(Stated task) Find each line with the string "script" and copy it.

(Exercise material)
--

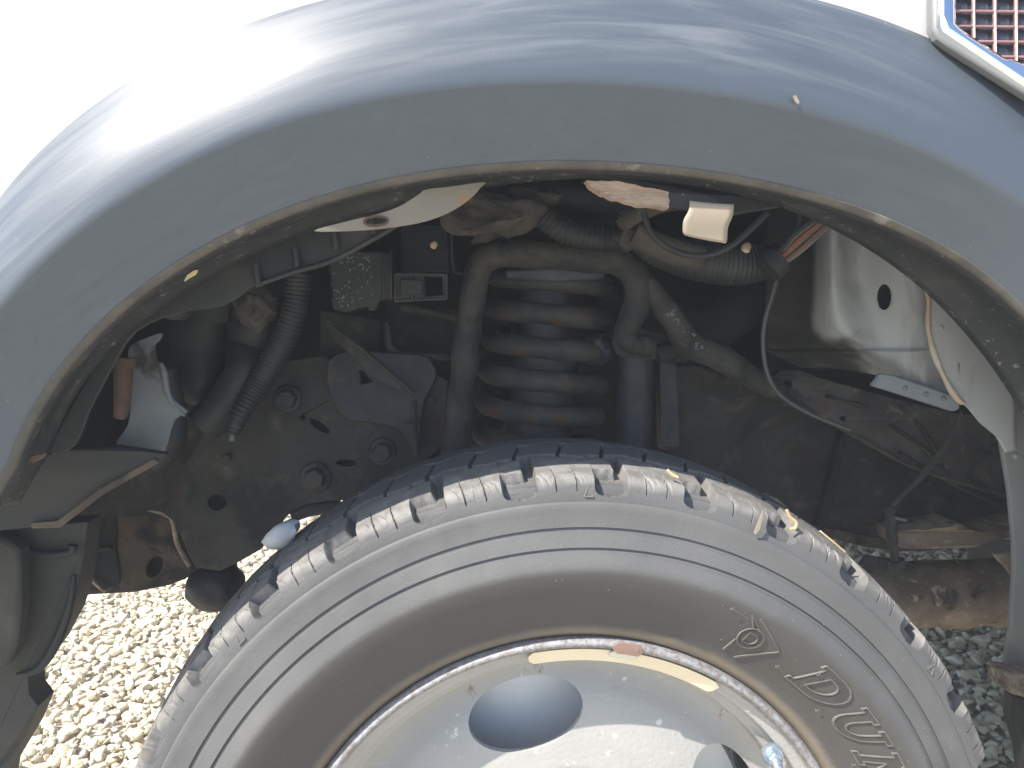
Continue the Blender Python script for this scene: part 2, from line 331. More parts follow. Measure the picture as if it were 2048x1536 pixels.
def gravel():
    base = []
    for s in range(24):                                  # crushed stone: hulls of a few random corners
        rng = np.random.RandomState(s); bm = bmesh.new()
        k = rng.normal(size=(rng.randint(9, 15), 3)); k /= np.linalg.norm(k, axis=1)[:, None]; k *= rng.uniform(.85, 1.1, (len(k), 1))*rng.uniform([.9, .7, .45], [1.3, 1.05, .8])
        for q in k: bm.verts.new(q)
        g_ = bmesh.ops.convex_hull(bm, input=bm.verts)
        bmesh.ops.delete(bm, geom=[v for v in bm.verts if not v.link_faces], context='VERTS'); bmesh.ops.bevel(bm, geom=bm.edges[:], offset=.06, segments=1, affect='EDGES')
        bmesh.ops.triangulate(bm, faces=bm.faces); bm.verts.index_update()
        V = np.array([v.co[:] for v in bm.verts]); F = np.array([[v.index for v in f.verts] for f in bm.faces]); bm.free(); base.append((V, F))
    def zone(x0, x1, y0, y1, sp, s0, s1):
        nx, ny = int((x1-x0)/sp), int((y1-y0)/sp); gx, gy = np.meshgrid(np.arange(nx), np.arange(ny))
        P = np.c_[x0+(gx.ravel()+np.random.rand(nx*ny))*sp, y0+(gy.ravel()+np.random.rand(nx*ny))*sp]
        return np.c_[P, np.random.uniform(s0, s1, len(P))**1.0]
    Z = np.vstack([zone(-2.3, .3, .45, 2.3, .0205, .008, .020), zone(.5, 2.9, .35, 3.0, .0225, .0085, .021),
                   zone(-3.2, -.3, 2.3, 4.2, .036, .012, .024), zone(-2.3, 3, -.9, .4, .05, .011, .022), zone(.5, 4, 3.0, 4.6, .036, .012, .024)])
    big = np.random.rand(len(Z)) < .03; Z[big, 2] *= 1.7
    VV, FF, TT, o = [], [], [], 0
    for i, (x, y, s) in enumerate(Z):
        V, F = base[i % 24]; a, bq = random.random()*6.283, random.uniform(-.9, .9)
        ca, sa, cb_, sb = math.cos(a), math.sin(a), math.cos(bq), math.sin(bq)
        Rm = np.array([[ca, -sa, 0], [sa, ca, 0], [0, 0, 1]])@np.array([[1, 0, 0], [0, cb_, -sb], [0, sb, cb_]])
        q = (V*s)@Rm.T+np.array([x, y, GZ-.006+random.random()*.016]); VV.append(q); FF.append(F+o); o += len(V); TT.append(np.full(len(V), random.random()))
    VV = np.vstack(VV); FF = np.vstack(FF); TT = np.concatenate(TT)
    me = bpy.data.meshes.new('gravel'); me.vertices.add(len(VV)); me.vertices.foreach_set('co', VV.astype('f').ravel())
    me.loops.add(FF.size); me.loops.foreach_set('vertex_index', FF.astype('i').ravel())
    me.polygons.add(len(FF)); me.polygons.foreach_set('loop_start', np.arange(0, FF.size, 3, dtype='i'))
    me.update(calc_edges=True)
    at = me.attributes.new('tone', 'FLOAT', 'POINT'); at.data.foreach_set('value', TT.astype('f'))
    me.materials.append(gm); ob = bpy.data.objects.new('gravel', me); COL.objects.link(ob)
    thing(ob, None, None, kind='stuff'); ob['label'] = 'cream and grey crushed stone gravel lying on the ground around the truck'
    print('gravel tris', len(FF))
gravel()

# ------------------------------------------------------------------ the truck
truck = bpy.data.objects.new('light_truck', None); COL.objects.link(truck); truck.location = (0, .1, GZ)
thing(truck, 'white light truck with grey wheel arch flare, worn tyre and rusty coil spring', 'truck')
T = truck

# ---- fender flare ----
def wrap(x): return .08*max(0, -(x+.10))**2
CEN = (0, .12)
def curve_fit(pts, Y, deg):
    A, Rr = [], []
    for a, b in pts:
        w = W(a, b, Y); w = W(a, b, Y+wrap(w.x)); A.append(math.atan2(w.x-CEN[0], w.z-CEN[1])); Rr.append(math.hypot(w.x-CEN[0], w.z-CEN[1]))
    co = np.polyfit(A, Rr, deg); a0, a1 = min(A), max(A)
    return lambda a: float(np.polyval(co, min(max(a, a0), a1)))
YO, YC, YL, YI = -.042, -.072, -.048, .006          # body edge, crest, lip, inner edge of the underside
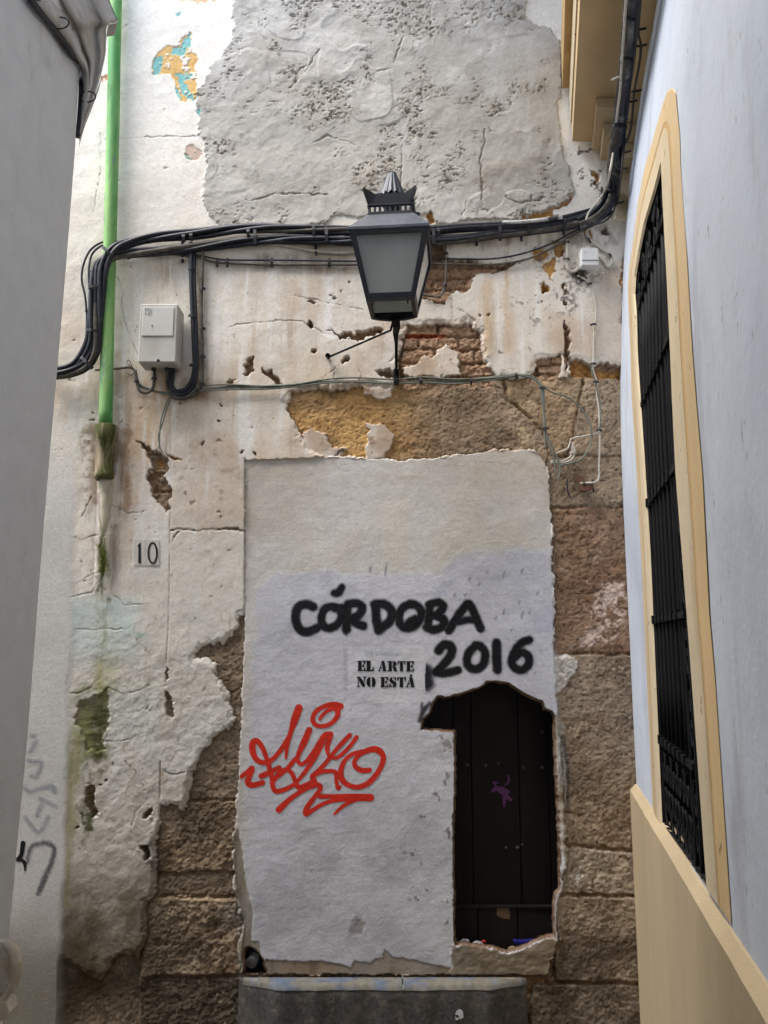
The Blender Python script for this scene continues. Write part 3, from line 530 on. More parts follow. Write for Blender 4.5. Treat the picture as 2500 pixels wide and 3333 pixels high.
cem = colour((150, 136, 116), ((126, 112, 94), ss(n_str, -.1, .9)), ((170, 154, 132), ss(n_b2, .2, 1) * .6))
layer([(860, 3129), (970, 3134), (1047, 3131), (1086, 3139), (1139, 3151), (1153, 3131), (1206, 3141), (1221, 3127), (1247, 3122), (1252, 3095), (1279, 3117), (1346, 3129), (1467, 3156), (1467, 3190), (860, 3190)], H - .003, cem, None, edge=(-1.5, 1.5), ragged='some')
layer([(1467, 3080), (1482, 3084), (1512, 3080), (1598, 3092), (1653, 3108), (1696, 3098), (1745, 3073), (1777, 3058), (1830, 3055), (1810, 3190), (1467, 3190)], H + .003 + .002 * n_small, colour((140, 130, 112), ((120, 108, 90), ss(n_mid, -.2, .8)), ((166, 158, 142), ss(n_hor, .2, 1) * .5)), None, edge=(-2, 2))
layer([(775, 2700), (805, 2900), (811, 2931), (824, 2980), (816, 3066), (842, 3071), (848, 3120), (860, 3190), (770, 3190), (765, 2900), (758, 2700)], H - .002, colour((150, 142, 128), ((124, 114, 98), ss(n_str, -.1, .9))), None, edge=(-2.5, 2.5), ragged='some')
layer([(1134, 3030), (1146, 2985), (1165, 2990), (1185, 3010), (1180, 3045), (1150, 3046)], H - .002, (156, 150, 144), None, edge=(-8, 8))
layer([(1130, 2108), (1384, 2104), (1386, 2262), (1372, 2290), (1132, 2290)], H + .0003, colour((216, 217, 222), ((206, 207, 213), ss(n_mid, 0, 1))) * .93, None, edge=(-1, 1), ragged=False, cedge=(-2, 2))
stain_or_shade([(1116, 2110), (1130, 2110), (1130, 2250), (1120, 2250)], (176, 176, 186), .7, 6, False)
for _ in range(46):
    x_, y_ = random.uniform(820, 1460), random.uniform(2400, 3090); q_ = random.uniform(6, 30)
    stain_or_shade([(x_ - q_, y_ - q_ * .6), (x_ + q_, y_ - q_ * .5), (x_ + q_, y_ + q_), (x_ - q_ * .6, y_ + q_)], (160, 160, 168), ss(n_small + n_fine * .5, .1, 1) * random.uniform(.15, .5), 12)
stain_or_shade([(790, 2700), (1480, 2660), (1480, 3180), (780, 3180)], (160, 160, 166), ss(n_b2 + n_mid * .5, -.5, .9) * .55, 120); stain_or_shade([(800, 1500), (1790, 1480), (1790, 1560), (800, 1570)], (184, 172, 154), ss(n_mid + n_small * .3, -.3, .9) * .5, 26)  # first patch greys the lower panel, painting in the dimmer light below
stain_or_shade([(800, 1540), (850, 1540), (840, 2300), (790, 2300)], (176, 164, 148), ss(n_mid + n_str * .4, -.4, .9) * .5, 26); stain_or_shade([(770, 2300), (815, 2300), (830, 2800), (770, 2800)], (168, 158, 146), ss(n_mid + n_str * .4, -.4, .9) * .6, 20)
pan_in = ss(sdf(panel, SX, SY), 0, 6)
stain_or_shade([(1318, 2690), (1345, 2690), (1345, 2780), (1322, 2780)], (92, 70, 52), ss(n_small + n_str2, -.1, 1) * 1.1, 12); stain_or_shade([(1320, 2780), (1370, 2640), (1480, 2400), (1480, 3060), (1400, 3060), (1330, 2950)], (110, 98, 90), ss(n_small + n_fine * .8, .75, 1.3) * .8, 14)
stain_or_shade([(1462, 2640), (1482, 2640), (1482, 2950), (1468, 2950)], (70, 56, 44), ss(n_small + n_fine, 0, 1) * .9, 7); stain_or_shade([(980, 2840), (1030, 2820), (1040, 2860), (1000, 2870)], (130, 126, 124), mould * .6, 12)
stain_or_shade([(1400, 2380), (1478, 2385), (1478, 2480), (1450, 2500)], (130, 116, 108), ss(n_small + n_fine, .4, 1.2) * .7, 12)
for (x, y, l) in [(1205, 1850, 26), (1255, 1850, 46), (1530, 1882, 14), (1640, 1868, 22), (1700, 1855, 20), (1585, 1860, 10), (1560, 1900, 12), (1480, 1935, 18), (1350 + 290, 1990, 20), (1700, 2000, 26), (1615, 2010, 10), (1690, 1960, 14), (1725, 1990, 16), (1665, 2050, 10), (1515, 1935, 12), (1742, 2190, 12), (1750, 1930, 14)]:
    stain_or_shade([(x - 3, y), (x + 5, y - l * .5), (x + 6, y - l * .3), (x + 1, y + l * .6), (x - 3, y + l * .5)], (110, 112, 128), .75, 4, False)
stain_or_shade([(1400, 1960), (1440, 1900), (1500, 1880), (1450, 1930), (1410, 1980)], (176, 178, 198), .5, 8); stain_or_shade([(1720, 1990), (1790, 1960), (1800, 2050), (1740, 2060)], (180, 182, 200), .4, 20)
# doorway head: band under the lintel, shallow recess line; right jamb strip
layer([(1806, 2330), (1838, 2330), (1850, 2480), (1852, 2660), (1846, 2790), (1826, 2790), (1815, 2500)], H + .001, colour((176, 172, 162), ((150, 136, 116), ss(n_small, -.1, .9))), 3, edge=(-2, 2))
stain_or_shade([(1828, 2395), (1842, 2395), (1858, 2500), (1858, 2650), (1848, 2650), (1846, 2500)], (54, 50, 56), .75, 6, False)
# holes: the broken door opening and the small one at the foot
DOOR_HOLE = [(1370, 2377), (1377, 2341), (1399, 2319), (1408, 2288), (1425, 2266), (1450, 2268), (1493, 2259), (1531, 2247), (1563, 2237), (1589, 2216), (1628, 2220), (1659, 2223), (1695, 2249), (1734, 2269), (1768, 2283), (1777, 2307), (1799, 2315), (1809, 2336),
    (1811, 2409), (1813, 2486), (1821, 2630), (1826, 2754), (1827, 2890), (1813, 2909), (1807, 2950), (1809, 3053), (1777, 3055), (1745, 3069), (1696, 3093), (1653, 3104), (1626, 3099), (1598, 3088), (1539, 3085), (1512, 3077), (1482, 3080), (1479, 3058), (1478, 2917), (1475, 2700), (1481, 2534), (1479, 2384), (1396, 2379)]
FOOT_HOLE = [(782, 3180), (789, 3160), (787, 3129), (795, 3096), (808, 3088), (822, 3098), (836, 3107), (857, 3129), (871, 3167), (874, 3180)]
edge_c = colour((120, 100, 82), ((96, 76, 58), ss(n_small, -.2, .8)))
cut = np.zeros((NH, NW), bool)
for hp in (DOOR_HOLE, FOOT_HOLE):
    xs = [p[0] for p in hp]; ys = [p[1] for p in hp]; w = win(min(xs), max(xs), min(ys), max(ys))
    d = sdf(hp, SX[w], SY[w]) if hp is DOOR_HOLE else sdf(hp, QX[w] * .5 + PX[w] * .5, QY[w] * .5 + PY[w] * .5)
    m = ss(d, 0, 2.0); H[w] = H[w] * (1 - m) + np.minimum(H[w], -.004) * m; m = ss(d, -3, -.5)[..., None]; C[w] = C[w] * (1 - m) + edge_c[w] * m; cut[w] |= d > 5.5
# grazing edge wear: broken plaster shows brown at its thickness
gx = np.zeros_like(H); gx[:, 1:-1] = np.abs(H[:, 2:] - H[:, :-2]); gx[1:-1, :] = np.maximum(gx[1:-1, :], np.abs(H[2:, :] - H[:-2, :]))
C *= (1 + .05 * n_grain + .03 * n_fine)[..., None]
H += .00025 * n_grain
np.clip(C, 0.01, 0.9, out=C)

wall = thing('old_wall', 'peeling white plastered end wall with walled-up doorway, grey render patch and spray-painted words', 'wall', (0, WY, 0))
def region_mesh(name, regs, label=None, kind=None, parent=wall):
    q = REG[:-1, :-1]; sel = np.isin(q, regs) & ~(cut[:-1, :-1] & cut[1:, 1:])
    j, i = np.nonzero(sel)
    if len(j) < 4: return None
    b = (j * NW + i).astype(np.int64); quads = np.stack([b, b + 1, b + 1 + NW, b + NW], 1)
    ids, inv = np.unique(quads, return_inverse=True); inv = inv.reshape(-1).astype(np.int32)
    co = np.stack([U.ravel()[ids], (WY - H).ravel()[ids], Z.ravel()[ids]], 1).astype(np.float32)
    me = bpy.data.meshes.new(name); n = len(quads)
    me.vertices.add(len(ids)); me.vertices.foreach_set('co', co.ravel())
    me.loops.add(n * 4); me.loops.foreach_set('vertex_index', inv)
    me.polygons.add(n); me.polygons.foreach_set('loop_start', np.arange(0, n * 4, 4, dtype=np.int32)); me.polygons.foreach_set('loop_total', np.full(n, 4, np.int32))
    me.update(calc_edges=True); me.polygons.foreach_set('use_smooth', np.ones(n, bool))
    ca = me.color_attributes.new('Col', 'FLOAT_COLOR', 'POINT'); cc = np.ones((len(ids), 4), np.float32); cc[:, :3] = C.reshape(-1, 3)[ids]; ca.data.foreach_set('color', cc.ravel())
    me.materials.append(M['wall']); o = bpy.data.objects.new(name, me); COL.objects.link(o); o.parent = parent
    o.matrix_parent_inverse = Matrix.Translation(-parent.location) if parent.type == 'EMPTY' else Matrix()
    if label: o['label'] = label
    if kind: o['kind'] = kind
    return o
region_mesh('rubble_core', [0]); region_mesh('plaster_coat', [1], 'old white plaster, cracked, stained brown and green')
region_mesh('cement_render', [2], 'rough pitted grey cement render patch'); infill = region_mesh('doorway_infill', [3], 'whitewashed panel closing the old doorway')
for reg, lab in STONES: region_mesh('stone_block', [reg], lab)
for reg in BRICKS: region_mesh('brick', [reg])
# the wall beyond the detailed zone (outside the frame), butted against it
b = MB(); T = .35
b.box(-7, U0, WY - .022, WY + T, 0, 9.5); b.box(U0, U1, WY - .026, WY + T, Z1 - DX, 9.5); b.box(U0, U1, WY - .004, WY + T, -.3, Z0)
b.build('outer_wall', M['plaster_far'], wall)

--

(Result of this exercise)
Continue the Blender Python script for this scene: part 2, from line 331. More parts follow. Measure the picture as if it were 2048x1536 pixels.
The Blender Python script for this scene continues. Write part 3, from line 530 on. More parts follow. Write for Blender 4.5. Treat the picture as 2500 pixels wide and 3333 pixels high.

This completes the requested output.